— start of GIVEN DATA —

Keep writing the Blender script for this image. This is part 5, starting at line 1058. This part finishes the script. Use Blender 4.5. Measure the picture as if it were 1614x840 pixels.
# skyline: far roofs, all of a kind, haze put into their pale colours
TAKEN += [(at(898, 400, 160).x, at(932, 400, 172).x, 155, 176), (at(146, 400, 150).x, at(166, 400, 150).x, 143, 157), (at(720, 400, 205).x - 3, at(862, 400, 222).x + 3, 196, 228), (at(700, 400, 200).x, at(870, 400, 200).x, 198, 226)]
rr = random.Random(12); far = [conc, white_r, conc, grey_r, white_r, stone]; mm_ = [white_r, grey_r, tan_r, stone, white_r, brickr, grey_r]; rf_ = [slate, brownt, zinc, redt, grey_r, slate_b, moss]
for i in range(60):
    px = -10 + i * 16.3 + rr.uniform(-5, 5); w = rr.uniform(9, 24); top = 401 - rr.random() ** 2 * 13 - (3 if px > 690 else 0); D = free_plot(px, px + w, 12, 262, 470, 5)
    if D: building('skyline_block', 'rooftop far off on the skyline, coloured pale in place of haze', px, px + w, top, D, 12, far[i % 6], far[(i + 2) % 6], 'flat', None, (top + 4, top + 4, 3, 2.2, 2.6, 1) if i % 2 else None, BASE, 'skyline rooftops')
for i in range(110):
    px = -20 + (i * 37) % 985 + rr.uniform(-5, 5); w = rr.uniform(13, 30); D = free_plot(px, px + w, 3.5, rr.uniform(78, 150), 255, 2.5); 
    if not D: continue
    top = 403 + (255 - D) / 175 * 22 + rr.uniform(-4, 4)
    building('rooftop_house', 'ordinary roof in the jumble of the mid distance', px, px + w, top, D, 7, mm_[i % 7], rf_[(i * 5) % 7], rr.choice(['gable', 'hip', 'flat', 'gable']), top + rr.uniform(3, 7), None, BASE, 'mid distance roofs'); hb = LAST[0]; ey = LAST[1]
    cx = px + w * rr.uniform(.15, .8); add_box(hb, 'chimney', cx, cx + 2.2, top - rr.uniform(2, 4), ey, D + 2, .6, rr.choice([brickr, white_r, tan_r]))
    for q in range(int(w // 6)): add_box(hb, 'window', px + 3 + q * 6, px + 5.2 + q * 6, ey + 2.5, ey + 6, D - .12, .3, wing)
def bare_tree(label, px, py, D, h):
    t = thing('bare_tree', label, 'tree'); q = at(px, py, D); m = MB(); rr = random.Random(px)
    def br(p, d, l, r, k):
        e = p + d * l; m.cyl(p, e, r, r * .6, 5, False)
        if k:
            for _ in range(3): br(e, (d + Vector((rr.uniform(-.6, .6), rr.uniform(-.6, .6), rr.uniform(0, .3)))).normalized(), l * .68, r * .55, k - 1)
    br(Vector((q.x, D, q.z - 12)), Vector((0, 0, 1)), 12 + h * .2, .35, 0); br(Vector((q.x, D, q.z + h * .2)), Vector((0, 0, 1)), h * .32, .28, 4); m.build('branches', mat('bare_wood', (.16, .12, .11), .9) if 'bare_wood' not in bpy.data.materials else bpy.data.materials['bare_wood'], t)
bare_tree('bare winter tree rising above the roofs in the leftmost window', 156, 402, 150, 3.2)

— end of GIVEN DATA —

__REQUIRED TASK__
Reproduce the complete data exactly as presented above.

__WRITTEN ANSWER__
Keep writing the Blender script for this image. This is part 5, starting at line 1058. This part finishes the script. Use Blender 4.5. Measure the picture as if it were 1614x840 pixels.
# skyline: far roofs, all of a kind, haze put into their pale colours
TAKEN += [(at(898, 400, 160).x, at(932, 400, 172).x, 155, 176), (at(146, 400, 150).x, at(166, 400, 150).x, 143, 157), (at(720, 400, 205).x - 3, at(862, 400, 222).x + 3, 196, 228), (at(700, 400, 200).x, at(870, 400, 200).x, 198, 226)]
rr = random.Random(12); far = [conc, white_r, conc, grey_r, white_r, stone]; mm_ = [white_r, grey_r, tan_r, stone, white_r, brickr, grey_r]; rf_ = [slate, brownt, zinc, redt, grey_r, slate_b, moss]
for i in range(60):
    px = -10 + i * 16.3 + rr.uniform(-5, 5); w = rr.uniform(9, 24); top = 401 - rr.random() ** 2 * 13 - (3 if px > 690 else 0); D = free_plot(px, px + w, 12, 262, 470, 5)
    if D: building('skyline_block', 'rooftop far off on the skyline, coloured pale in place of haze', px, px + w, top, D, 12, far[i % 6], far[(i + 2) % 6], 'flat', None, (top + 4, top + 4, 3, 2.2, 2.6, 1) if i % 2 else None, BASE, 'skyline rooftops')
for i in range(110):
    px = -20 + (i * 37) % 985 + rr.uniform(-5, 5); w = rr.uniform(13, 30); D = free_plot(px, px + w, 3.5, rr.uniform(78, 150), 255, 2.5); 
    if not D: continue
    top = 403 + (255 - D) / 175 * 22 + rr.uniform(-4, 4)
    building('rooftop_house', 'ordinary roof in the jumble of the mid distance', px, px + w, top, D, 7, mm_[i % 7], rf_[(i * 5) % 7], rr.choice(['gable', 'hip', 'flat', 'gable']), top + rr.uniform(3, 7), None, BASE, 'mid distance roofs'); hb = LAST[0]; ey = LAST[1]
    cx = px + w * rr.uniform(.15, .8); add_box(hb, 'chimney', cx, cx + 2.2, top - rr.uniform(2, 4), ey, D + 2, .6, rr.choice([brickr, white_r, tan_r]))
    for q in range(int(w // 6)): add_box(hb, 'window', px + 3 + q * 6, px + 5.2 + q * 6, ey + 2.5, ey + 6, D - .12, .3, wing)
def bare_tree(label, px, py, D, h):
    t = thing('bare_tree', label, 'tree'); q = at(px, py, D); m = MB(); rr = random.Random(px)
    def br(p, d, l, r, k):
        e = p + d * l; m.cyl(p, e, r, r * .6, 5, False)
        if k:
            for _ in range(3): br(e, (d + Vector((rr.uniform(-.6, .6), rr.uniform(-.6, .6), rr.uniform(0, .3)))).normalized(), l * .68, r * .55, k - 1)
    br(Vector((q.x, D, q.z - 12)), Vector((0, 0, 1)), 12 + h * .2, .35, 0); br(Vector((q.x, D, q.z + h * .2)), Vector((0, 0, 1)), h * .32, .28, 4); m.build('branches', mat('bare_wood', (.16, .12, .11), .9) if 'bare_wood' not in bpy.data.materials else bpy.data.materials['bare_wood'], t)
bare_tree('bare winter tree rising above the roofs in the leftmost window', 156, 402, 150, 3.2)